At this point, I suspect that Trump never had any strategic war aims in the first place, but was instead motivated by an operational aim (regime change in Iran, à la the Venezuela operation), and has been flailing about since then because the administration simply doesn't have anyone with the capacity to actually understand the strategic reality of the situation and is substituting operational and tactical goals for strategic ones.

> The primary US strategic war goal was to slow down Iran's nuclear weapons program.

Let’s be realistic, this was probably about Israeli domestic politics first and US domestic politics second, and maybe thirdly as a favor to the Saudis. It’s crooks running all three countries for their own purposes and issuing BS PR cover stories.

> let's be clear about the real goals.

You should watch “Wag the Dog”, a 1997 movie about a president who starts a war to distract from a sex scandal. The real goals here have nothing to do with anything Iran has ever done.

Ultimately Israel started this war. Is it a useful distraction from Epstein, sure, but that’s clearly not the primary reason for this war.
Here's a video of Trump in 2015 talking about how he would make sure Iran never got a bomb [1]. Crazy that the Israelis we're already planning it then.

[1] https://www.youtube.com/watch?v=bIDNonMDSo8

The Stuxnet cyberattack on Iran's nuclear capability was a joint US-Israeli operation in 2010. This has been going on for a long time.

But that doesn't mean that the timing of the current war, and the choice to start it, wasn't due to Trump's desire for a distraction.

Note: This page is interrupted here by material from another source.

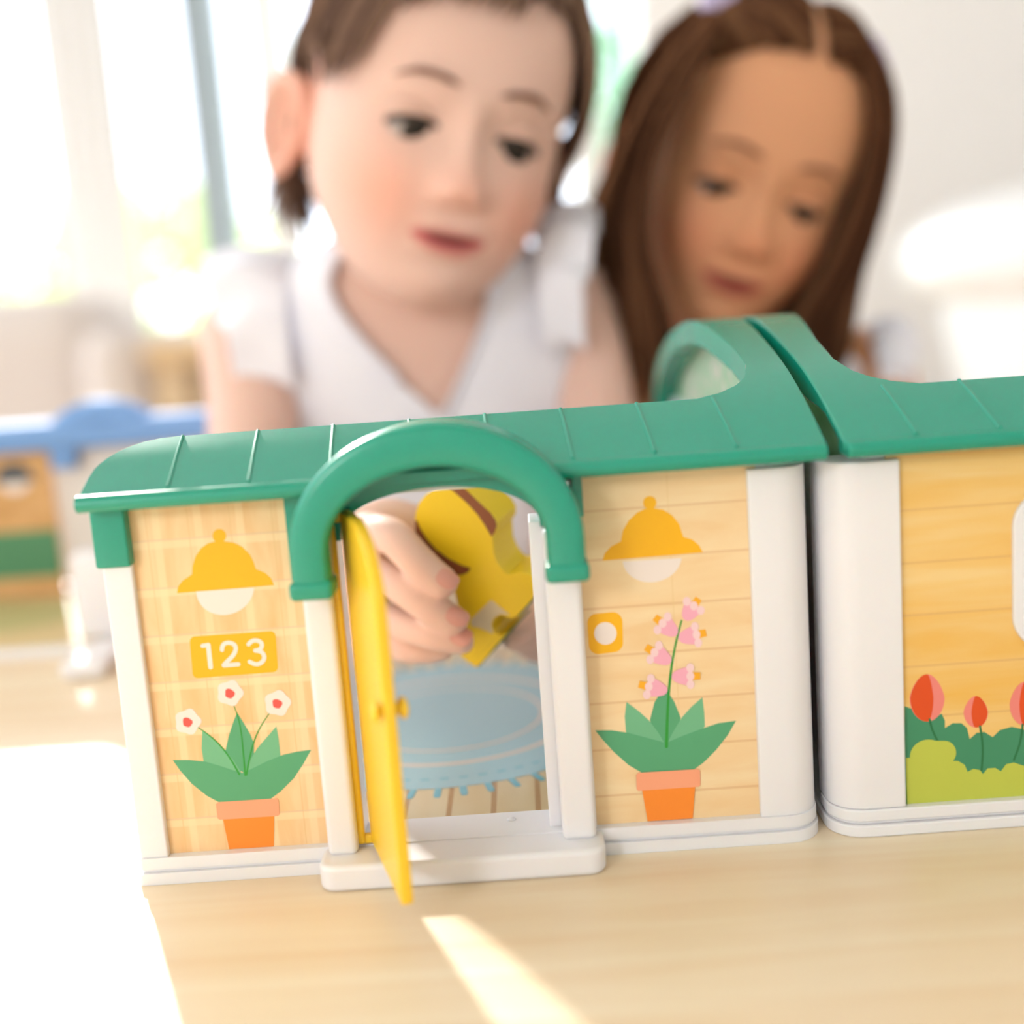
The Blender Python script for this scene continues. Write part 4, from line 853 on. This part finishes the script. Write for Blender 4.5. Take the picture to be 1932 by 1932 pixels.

To me it seems like just "the current thing" that the media is accusing trump of. In his first term it was russaigate. If Trump was in the Epstein files in any meaningful way you think the Biden administration wouldn't have leaked it?
This proves my point, Trump didn’t simply decide to do this because of Epstein.

Israel have wanted to do this for over 4 decades. Netanyahu has been spreading this “we can’t let them get a bomb” rhetoric much earlier than 2015.

The point is that this recent attack, Israel approached Trump with the idea and said they are going to do it with or without him. This isn’t speculation, this is what we know.

> We're at a point where merely achieving status quo ante bellum--i.e., Iran doesn't charge for passage through the Strait of Hormuz--seems to require giving concessions elsewhere.

No, there is no reality where the world will let Iran take tolls here, no matter what happens that part wont happen. The world depends too much on straits being open and toll free, if you let that slide once it will be done by others and that will break down the entire world order.

What you're skipping over here is how that happens. If Iran wants to charge tolls on the strait, someone has to do something to keep Iran from doing that. And when you start gaming out the possible identities of that someone, the possible things of that something... well, the most likely route of this is via negotiating some concessions to Iran (i.e., at minimum sanctions relief and maybe even concrete progress to a nuclear bomb). That assumes that Trump even considers freedom of navigation as something worth concessions in the first place, which I don't take as a given.
Which as they say, will require concessions elsewhere to achieve.
Buddy, I have bad news about that world order already...
So now you pivoted from the US to the world. Yeah Trump tried that, first to engage 'the Europe', then eastern Asia (Japan, South Korea), now China. He has to own his failure, nobody will solve it for him. Meanwhile the SPR is draining, reserves all over the world are dwindling, thw world is hungry for oil - they will pay the tolls happily.